コロナ対策、なんでこうなった? 感染拡大1年、識者が感じた「6つの疑問」
【疑問3】 現場指揮、なぜ政令市長でなく知事?
感染者の8割近くは政令市、中核市、特別区という大都市、中都市地域で出ている。にもかかわらず、その中心自治体である政令市、中核市、特別区の出番がほとんどない。これも疑問だ。 都道府県業務の権限の多くは既に政令市や中核市へ移っており、保健所も全て移管されている。コロナ対策でPCR検査が必要かどうかまず保健所が判断する仕組みにあり、感染者数も保健所が把握している。対して、都道府県は間接データしか持ち得ていない。 現在全国に政令市が20、中核市が60、特別区が23あり、これで国民全体の50%をカバーしている。そして、この区域で約8割の感染者が出ている。

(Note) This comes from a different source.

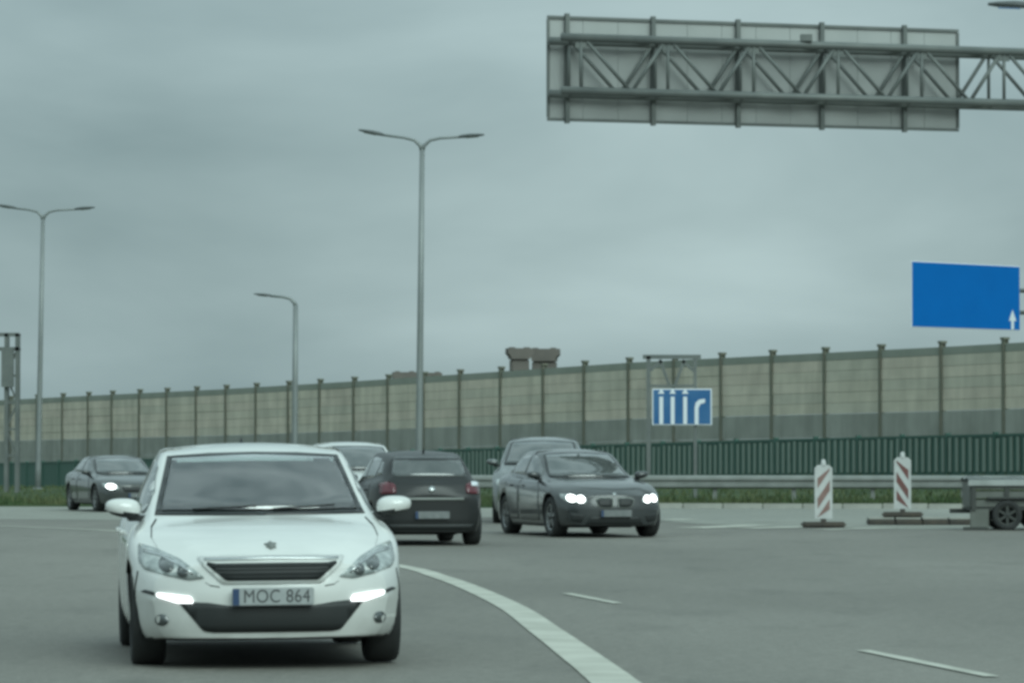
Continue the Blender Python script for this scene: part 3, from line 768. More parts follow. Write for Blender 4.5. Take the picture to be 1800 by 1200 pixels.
def wheel_parts(root, loc, r, w, side, alloy=True, spokes=5, steer=0.0):
    key = (round(r, 3), round(w, 3), alloy, spokes)
    if key not in TYRE_ME:
        bm = bmesh.new(); lathe(bm, [(r * .66, -w * .40), (r * .70, -w * .5), (r * .9, -w * .52), (r * .975, -w * .45), (r, -w * .3), (r, w * .3), (r * .975, w * .45), (r * .9, w * .52), (r * .70, w * .5), (r * .66, w * .40)], 36)
        bmesh.ops.recalc_face_normals(bm, faces=bm.faces[:]); t_me = bpy.data.meshes.new("tyre"); bm.to_mesh(t_me); bm.free(); t_me.materials.append(M_TYRE)
        bm = bmesh.new(); lathe(bm, [(r * .67, w * .38), (r * .66, w * .44), (r * .60, w * .40), (r * .58, w * .1), (r * .58, -w * .3)], 32)
        for k in range(spokes):
            a = 2 * PI * k / spokes
            rot = Matrix.Rotation(a, 3, 'X')
            add_box(bm, rot @ Vector((w * .32, 0, r * .36)), (w * .16, r * .16, r * .52), rot)
        bmesh.ops.recalc_face_normals(bm, faces=bm.faces[:]); r_me = bpy.data.meshes.new("rim"); bm.to_mesh(r_me); bm.free(); r_me.materials.append(M_RIM if alloy else M_TRD)
        bm = bmesh.new(); lathe(bm, [(0.001, w * .42), (r * .12, w * .42), (r * .17, w * .36), (r * .17, w * .05), (r * .56, w * .03), (r * .56, -w * .2), (0.001, -w * .22)], 24)
        bmesh.ops.recalc_face_normals(bm, faces=bm.faces[:]); h_me = bpy.data.meshes.new("wheel"); bm.to_mesh(h_me); bm.free(); h_me.materials.append(M_PLASTIC)
        for me in (t_me, r_me, h_me):
            for p in me.polygons: p.use_smooth = len(p.vertices) == 4 and me is not r_me
        TYRE_ME[key] = (t_me, r_me, h_me)
    t_me, r_me, h_me = TYRE_ME[key]
    wobj = bpy.data.objects.new("wheel", h_me); COL.objects.link(wobj); wobj.parent = root
    wobj.location = loc; wobj.rotation_euler = (0, 0, (0 if side > 0 else PI) + steer)
    for nm, me in (("tyre", t_me), ("rim", r_me)):
        o = bpy.data.objects.new(nm, me); COL.objects.link(o); o.parent = wobj
    return wobj
for y in (-0.02, TW + 0.02):
    for x in (0.66, 1.30):
        wo = wheel_parts(tr, (tx + x - tr.location.x, y, 0.27), 0.27, 0.16, 1, False, 6)
        wo.rotation_euler.z = -PI / 2 if y < 0 else PI / 2
TB("mudguard", 0.30, 1.66, -0.10, 0.10, 0.56, 0.60, M_TRD, 0.01)

# ------------------------------------------------------------------ cars
def pchip(tab):
    xs = [t[0] for t in tab]; ys = [t[1] for t in tab]; k = len(xs)
    h = [xs[i + 1] - xs[i] for i in range(k - 1)]; dl = [(ys[i + 1] - ys[i]) / h[i] for i in range(k - 1)]
    m = [0.0] * k
    m[0], m[-1] = dl[0], dl[-1]
    for i in range(1, k - 1):
        if dl[i - 1] * dl[i] > 0:
            w1, w2 = 2 * h[i] + h[i - 1], h[i] + 2 * h[i - 1]
            m[i] = (w1 + w2) / (w1 / dl[i - 1] + w2 / dl[i])
    def f(x):
        x = min(max(x, xs[0]), xs[-1])
        i = 0
        while i < k - 2 and x > xs[i + 1]: i += 1
        t = (x - xs[i]) / h[i]
        return (2 * t ** 3 - 3 * t * t + 1) * ys[i] + (t ** 3 - 2 * t * t + t) * h[i] * m[i] + (-2 * t ** 3 + 3 * t * t) * ys[i + 1] + (t ** 3 - t * t) * h[i] * m[i + 1]
    return f
HATCH = dict(L=4.25, W=1.80, H=1.457, wb=2.62, fo=0.87,
    top=[(0, .70), (.08, .755), (.3, .835), (.6, .90), (.9, .945), (1.06, .968), (1.16, 1.01), (1.5, 1.185), (1.8, 1.325), (2.0, 1.40), (2.3, 1.444), (2.7, 1.457), (3.2, 1.437), (3.6, 1.39), (3.82, 1.335), (3.96, 1.18), (4.1, 1.00), (4.2, .93), (4.25, .78)],
    ey=[(0, .60), (.3, .72), (.6, .775), (1.0, .80), (1.3, .80), (2.2, .80), (3.2, .785), (3.8, .74), (4.1, .68), (4.25, .60)],
    ez=[(0, .64), (.3, .725), (.6, .805), (1.0, .89), (1.3, .925), (2.2, .96), (3.2, 1.0), (3.8, 1.02), (4.1, .95), (4.25, .73)],
    ry=[(0, .42), (.3, .50), (.6, .58), (1.0, .675), (1.12, .715), (1.5, .70), (1.8, .66), (2.05, .625), (2.6, .615), (3.3, .59), (3.7, .57), (3.95, .57), (4.12, .60), (4.25, .42)],
    rz=[(0, .68), (.3, .80), (.6, .865), (1.0, .925), (1.12, .955), (1.5, 1.13), (1.8, 1.28), (2.05, 1.38), (2.6, 1.412), (3.3, 1.385), (3.7, 1.33), (3.95, 1.15), (4.12, .97), (4.25, .75)],
    hw=[(0, .755), (.15, .81), (.4, .872), (.8, .90), (2, .90), (3.5, .89), (3.95, .85), (4.25, .77)],
    sz=[(0, .57), (.3, .66), (.6, .74), (1, .82), (2, .86), (3.2, .90), (3.9, .92), (4.25, .68)])
SEDAN = dict(L=4.90, W=1.86, H=1.464, wb=2.97, fo=0.83,
    top=[(0, .70), (.08, .76), (.35, .845), (.8, .915), (1.2, .955), (1.42, .975), (1.55, 1.025), (1.85, 1.17), (2.15, 1.31), (2.4, 1.40), (2.75, 1.455), (3.1, 1.464), (3.5, 1.447), (3.85, 1.385), (4.15, 1.26), (4.4, 1.12), (4.7, 1.075), (4.85, 1.03), (4.90, .86)],
    ey=[(0, .62), (.3, .74), (.6, .80), (1.2, .83), (1.6, .83), (2.6, .82), (3.6, .80), (4.3, .76), (4.7, .71), (4.9, .62)],
    ez=[(0, .66), (.3, .765), (.6, .84), (1.2, .905), (1.6, .935), (2.6, .97), (3.6, 1.0), (4.3, 1.02), (4.7, 1.0), (4.9, .80)],
    ry=[(0, .40), (.3, .50), (.7, .58), (1.3, .69), (1.48, .735), (1.85, .69), (2.2, .665), (2.5, .63), (3.0, .62), (3.5, .605), (3.9, .60), (4.2, .61), (4.4, .60), (4.8, .52), (4.9, .42)],
    rz=[(0, .69), (.3, .825), (.7, .892), (1.3, .945), (1.48, .965), (1.85, 1.115), (2.2, 1.285), (2.5, 1.388), (3.0, 1.418), (3.5, 1.395), (3.9, 1.30), (4.2, 1.16), (4.4, 1.06), (4.8, 1.02), (4.9, .83)],
    hw=[(0, .77), (.15, .83), (.4, .895), (.85, .93), (2.4, .93), (4.0, .92), (4.5, .87), (4.9, .78)],
    sz=[(0, .58), (.3, .69), (.7, .775), (1.2, .83), (2.4, .87), (3.6, .90), (4.4, .92), (4.9, .72)])
def scaled(base, L_, W_, H_, wb, fo):
    su, sy, sz = L_ / base["L"], W_ / base["W"], H_ / base["H"]
    d_ = dict(L=L_, W=W_, H=H_, wb=wb, fo=fo)
    for k_ in ("top", "ez", "rz", "sz"): d_[k_] = [(u * su, v * sz) for u, v in base[k_]]
    for k_ in ("ey", "ry", "hw"): d_[k_] = [(u * su, v * sy) for u, v in base[k_]]
    d_["sc"] = (su, sy, sz)
    return d_
HATCH["kind"] = "hatch"; SEDAN["kind"] = "sedan"
for b_ in (HATCH, SEDAN): b_["sc"] = (1, 1, 1)

def car_body(sp, gz, wr):
    f = {k_: pchip(sp[k_]) for k_ in ("top", "ey", "ez", "ry", "rz", "hw", "sz")}
    Ln, W2 = sp["L"], sp["W"] / 2
    us = sorted(set([round(Ln * i / 84, 4) for i in range(85)] + [0.02, 0.05, 0.09, 0.14, Ln - .03, Ln - .08]))
    def warp(u, y, z):
        a = abs(y) / W2
        w_f = max(0.0, 1 - u / 1.1) ** 1.4; w_r = max(0.0, 1 - (Ln - u) / 0.9) ** 1.4
        top = f["top"](0)
        uf = (0.30 if sp.get("kind") == "hatch" else 0.22) * a ** 3.0 + 0.05 * a * a + max(0, z - 0.50) * 0.22 + max(0, 0.32 - z) * 0.30
        ur = 0.16 * a ** 3.5 + 0.03 * a * a + max(0, 0.35 - z) * 0.25
        g_ = 0.0
        if z > f["ez"](u) and 0.9 < u < Ln:
            g_ = 0.13 * (abs(y) / 0.7) ** 2 * min(1, (z - f["ez"](u)) / 0.12) * (1 if u < Ln * .55 else -0.7)
        return (y, u + uf * w_f - ur * w_r + g_, z)
    def section(u):
        hw, sz = f["hw"](u), f["sz"](u); ey, ez = f["ey"](u), f["ez"](u); ry, rz = f["ry"](u), f["rz"](u); tp = f["top"](u)
        ey = min(ey, hw - 0.03)
        end = max(0, 1 - u / .5, 1 - (Ln - u) / .5)
        zb = gz + 0.035 * end
        C = [(0, zb), (hw - .16, zb), (hw - .07, zb + .015), (hw - .03, zb + .09), (hw - .012, zb + .2), (hw, (zb + sz) / 2 + .05), (hw - .004, sz - .10), (hw - .02, sz), ((hw + ey) / 2 - .004, (sz + ez) / 2 + .015), (ey, ez)]
        for t in (.33, .67):
            C.append((ey + (ry - ey) * t + .018 * math.sin(PI * t) * (1 if rz - ez > .15 else .3), ez + (rz - ez) * t))
        C.append((ry, rz))
        for t in (.15, .35, .6, .8):
            y = ry * (1 - t); C.append((y, tp - (tp - rz) * (1 - t) ** 2.2))
        C.append((0, tp))
        P = [C[0]]
        for i in range(len(C) - 1):
            p0 = C[max(i - 1, 0)]; p1 = C[i]; p2 = C[i + 1]; p3 = C[min(i + 2, len(C) - 1)]
            if i == len(C) - 2: p3 = (-p1[0], p1[1])
            for t in (.5, 1.0):
                P.append(tuple(0.5 * (2 * b + (c - a) * t * .9 + (2 * a - 5 * b + 4 * c - d__) * t * t * .9 + (3 * b - a - 3 * c + d__) * t ** 3 * .9) + (0.1 * (b + (c - b) * t) - 0.05 * 2 * b if False else 0) for a, b, c, d__ in zip(p0, p1, p2, p3)) if t < 1 else p2)
        return P
    bm = bmesh.new()
    rows = []
    for u in us:
        S_ = section(u)
        half = [warp(u, y, z) for y, z in S_]
        right = [bm.verts.new(h_) for h_ in half]
        left = [right[0]] + [bm.verts.new((-h_[0], h_[1], h_[2])) for h_ in half[1:-1]] + [right[-1]]
        rows.append((right, left, S_))
    for (r0, l0, _), (r1, l1, _) in zip(rows, rows[1:]):
        for k_ in range(len(r0) - 1):
            bm.faces.new((r0[k_], r1[k_], r1[k_ + 1], r0[k_ + 1])); bm.faces.new((l0[k_], l0[k_ + 1], l1[k_ + 1], l1[k_]))
    # end caps, in columns so that they keep their plan curve
    for ui, (rt, lf, S_) in ((us[0], rows[0]), (us[-1], rows[-1])):
        fr = [0.0, .25, .5, .75, 1.0]
        for sgn, side in ((1, rt), (-1, lf)):
            grid = []
            for k_, (y, z) in enumerate(S_):
                if k_ in (0, len(S_) - 1):
                    grid.append([side[k_]] * 5); continue
                row = [bm.verts.new(warp(ui, sgn * y * q, z)) for q in fr[:-1]] + [side[k_]]
                grid.append(row)
            for A, B in zip(grid, grid[1:]):
                for q in range(4):
                    vs = []
                    for v in (A[q], A[q + 1], B[q + 1], B[q]):
                        if v not in vs: vs.append(v)
                    if len(vs) >= 3:
                        try: bm.faces.new(vs)
                        except ValueError: pass
    bmesh.ops.remove_doubles(bm, verts=bm.verts[:], dist=1e-4)
    bmesh.ops.dissolve_degenerate(bm, dist=1e-5, edges=bm.edges[:])
    bmesh.ops.recalc_face_normals(bm, faces=bm.faces[:])
    bm.verts.ensure_lookup_table()
    bvh = BVHTree.FromBMesh(bm)
    for fa in bm.faces:
        fa.smooth = True
        if fa.calc_center_median().z < gz + 0.03: fa.material_index = 1
    return bm, bvh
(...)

中2階自治体ともいえる都道府県ではなく、政令市ら大都市、中都市が中心となって感染対策を打たない限り、“かゆい所に手が届く”はずがない。 政府は47都道府県を軸に対策を進めるのではなく、財政措置を含め政令市、中核市、特別区長らが感染対策の主軸となるよう法改正をすべきではないか。
【疑問4】 対策は都道府県単位でなく、広域圏では?
私たちの経済活動も日常生活も都道府県単位ではなく県境をまたいだ広域圏の中で行われている。にもかかわらず、コロナ対策に奔走する知事らは「わが県に来ないで下さい」「わが県を出ないで下さい!」と叫び続けた。 47の府県割はいまから150年前、明治4年(1871年)の廃藩置県でできた区割りに過ぎない。馬、船、徒歩が交通手段であった時代のモノ。いまや生活圏、経済圏は交通・情報・通信手段の飛躍的発達で大きく拡がっており、経済圏・生活圏と行政圏(都道府県割)は一致していないのだ。 今回のコロナ対策で、最近ようやく国も「京阪神」「首都圏」という言い方で広域圏を対象にした判断を求めるようになった。知事も京阪神3府県とか首都圏4都県で足並みをそろえる動きになってきたが。もはや感染症対策は都道府県が各々単体で対応できるものではないことを示唆している。
【疑問5】 コロナ対策、カネは誰が管理しているの?
コロナ対策で国も地方も予算規模は空前の大きさに膨らんでいるが、いったい誰が管理しているのか。カネは天から降っては来ない。歳出の前提に歳入がある。その歳入は誰が管理しているのか。足りない分を借金(国債)で埋め続けているが、そのデットライン(限界)はどこなのか。 しかも福祉も教育も土木も一色端にしている「一般会計」で扱われており、コロナ対策にどれだけ使われ、その返済にどのような道筋があるのか、全く知らされていない。 例えば、昨年5月頃、国民1人に10万円ずつ配られ、計12.8兆円が使われた。その部分だけに限定しても、10年前の東日本大震災で発行された復興債11.6兆円を上回る。この復興債は、私たちの所得税を均等割りで2.1%上乗せされ、25年間続けて返済し続けることで返済することになっている。 この復興債方式が今回も用いられるとすると、あと15年は復興債分2.1%、25年はコロナ債分2.4%が上乗せされ続ける。もちろん、これは割り勘に近い所得税の上乗せ増税の話であって、他の赤字は消費税等の増税で回収する方途しかないのではないか。 緊急事態にカネを使うことに反対はしない。しかし、それは「一般会計」ではなく、独立した「特別会計」として扱い、国民に全容と使途が分かるように示す必要がある。